Nick Bostrom, <bostrom@ndirect.co.uk>, writes:
> Do you know which second you were born? If not, and you were asked to
> guess, you could repond with a probability distribution over a range
> of seconds. The same with minutes; and it's easy to imagine a
> situation where you suffer from amnesia and you are not even sure
> what year you were born. (That is actually quite common among old
> people in some parts of the world where there were no public records
> of births. That's why claims for longevity records tend to come
> from obscure places.) If you can be uncertain what year, then not
> what decade? Are there any clear limits to how far we can push this
> reasoning?
I think there are limits, although not necessarily sharp ones. I cannot be uncertain about what century I was born in, not if I have enough of my memories to even be able to know what happened in various centuries.

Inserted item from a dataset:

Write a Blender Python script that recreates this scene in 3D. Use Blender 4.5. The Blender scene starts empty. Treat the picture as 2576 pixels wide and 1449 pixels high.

For one thing, I have memories of 20th century events, so I cannot have been born earlier than the 20th century. I have no memories whatsoever about 21st century events, so assuming that the only thing erased from my memory was my birth date, then I must have been born in the 20th century.
Similarly I have no personal memories of events from before the decade I was born, but I do have personal memories of events from that decade and later ones. Of course my younger memories are hazier and less certain, but I should be able to narrow down my date of birth to within about a five to ten year period just based on what I remember experiencing.
This amount of uncertainty is not enough to drive the DA assumption that I might have been born at any time in human history. I am a product of my times in a very fundamental way. I would be a very different person if I were born in the 17th or 23rd centuries.